Neither liberals nor conservatives -- and especially "neoconservatives" regard terrorism as a problem arising solely from a demented few. Conservatives commonly regard terrorism as a form of proxy warfare by states or powerful organizations which want to hide in the background. Behind the terrorist there is a state; destroy the state supporter and the terrorist weakens or perhaps vanishes altogether. The liberal doesn't regard the terrorist as an isolated actor either. He has a causal chain to advance too. Behind the terrorist is the Israeli-Palestinian conflict. If Israel can be forced to concede land or better yet dissolve itself then the same effect predicted by the conservatives will result. The terrorist will weaken or perhaps disappear altogether.

Recently a third kind of causal relationship has been argued. Behind the terrorist is the ideology of radical Islam. According to this view hostility to the west would persist even if states which opportunistically support terror were toppled and even if Israel were to vanish overnight; in particular would continue to exist in Europe. This view derives from the pronouncements of the terrorists themselves who do not see their goals as limited to the destruction of Israel alone or even of America alone. Both are simply steps to the establishment of a planet under One Caliph. Today Birmingham, tomorrow the World.

If this were a multiple choice test about the causes of terror, one might be tempted to answer "A and B" or "B and C" or even "all of the above". The "all of the above" answer to what those 14 high-value terrorists are constitutes the worst scenario of all. Because it implies that no regime change or sequence of regime changes; that no concession or sequence of concessions by Israel; that no amount of "dialogue" by itself would solve the problem. A comprehensive conflict involving all these elements would be functionally equivalent to a "war of civilizations", a "long war" or whatever euphemism is more comforting for what is in every sense a word for "catastrophe". It would at any rate be the end of the easy, non-judgmental world of the late 1990s. That time was not a multicultural world at all, but on the contrary, the last moment when Western cultural dominance existed; the last shining autumn when Kyoto, unlimited immigration, the UN and the EU were the certainties of a vanished future. In many ways we are living in a truly multicultural world today; not the kind that Mark Steyn derided as a kind of wallpaper shallowly expressed in a choice of exotic cuisines, massages and aromatherapies in your local shopping district but the real kind. One which demands commitment in a world once again thronged with competing voices and planted with flags.
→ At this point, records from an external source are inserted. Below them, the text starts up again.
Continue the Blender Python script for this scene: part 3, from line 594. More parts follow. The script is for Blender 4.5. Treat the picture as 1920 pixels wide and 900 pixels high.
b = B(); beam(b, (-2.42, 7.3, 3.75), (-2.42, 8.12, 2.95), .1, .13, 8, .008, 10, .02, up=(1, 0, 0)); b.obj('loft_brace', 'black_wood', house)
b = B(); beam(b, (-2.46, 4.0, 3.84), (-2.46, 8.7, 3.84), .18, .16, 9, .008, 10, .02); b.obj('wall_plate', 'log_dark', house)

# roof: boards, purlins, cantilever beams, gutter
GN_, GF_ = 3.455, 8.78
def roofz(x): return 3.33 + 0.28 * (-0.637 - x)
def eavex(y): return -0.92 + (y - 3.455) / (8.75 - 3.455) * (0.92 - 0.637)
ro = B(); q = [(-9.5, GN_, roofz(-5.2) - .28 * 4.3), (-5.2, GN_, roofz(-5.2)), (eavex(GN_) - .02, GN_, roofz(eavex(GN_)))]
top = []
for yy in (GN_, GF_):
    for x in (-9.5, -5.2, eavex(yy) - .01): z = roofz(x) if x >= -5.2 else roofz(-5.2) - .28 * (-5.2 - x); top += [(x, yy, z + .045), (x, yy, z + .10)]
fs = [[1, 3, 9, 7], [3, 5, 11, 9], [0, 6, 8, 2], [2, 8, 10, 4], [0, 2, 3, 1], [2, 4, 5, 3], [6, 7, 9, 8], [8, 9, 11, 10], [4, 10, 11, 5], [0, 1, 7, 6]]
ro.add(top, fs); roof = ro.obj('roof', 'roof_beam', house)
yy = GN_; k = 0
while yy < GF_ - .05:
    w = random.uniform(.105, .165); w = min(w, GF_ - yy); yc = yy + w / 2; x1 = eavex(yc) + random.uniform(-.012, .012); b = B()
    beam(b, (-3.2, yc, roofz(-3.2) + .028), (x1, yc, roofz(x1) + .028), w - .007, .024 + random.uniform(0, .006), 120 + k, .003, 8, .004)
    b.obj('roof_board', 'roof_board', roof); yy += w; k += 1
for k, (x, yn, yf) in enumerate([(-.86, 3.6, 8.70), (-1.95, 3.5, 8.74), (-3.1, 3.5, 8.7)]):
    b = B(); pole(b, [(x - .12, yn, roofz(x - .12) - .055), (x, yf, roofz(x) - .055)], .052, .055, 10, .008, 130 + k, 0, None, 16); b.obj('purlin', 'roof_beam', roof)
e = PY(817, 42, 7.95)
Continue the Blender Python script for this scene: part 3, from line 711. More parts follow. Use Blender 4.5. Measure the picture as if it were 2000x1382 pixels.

But on the other hand, maybe things aren't that bad. After all, it's been five years since September 11 and the good news is that neither the world nor the US has blown up yet. If all al-Qaeda can kick up is 14, not 14,000 high value adherents then maybe there's hope yet, possibly because people prefer to live rather than to die. And maybe in the end we will owe survival mostly to the power of the everyday: to the bowling alleys, the children's birthday party, American idol and the backyard barbecue. To that and a little spine.

Update

Shrinkwrapped Blogs has some further thoughts.

1 Comments:

Blogger Starling said...

Wretchard,

thanks for the link to the detainee biographies. As a Gulf region resident, it was interesting and, frankly, a little scary to see Dubai and the UAE mentioned so frequently. I'll surely give this information a closer read in the coming days and will be posting about it on my blog, as well.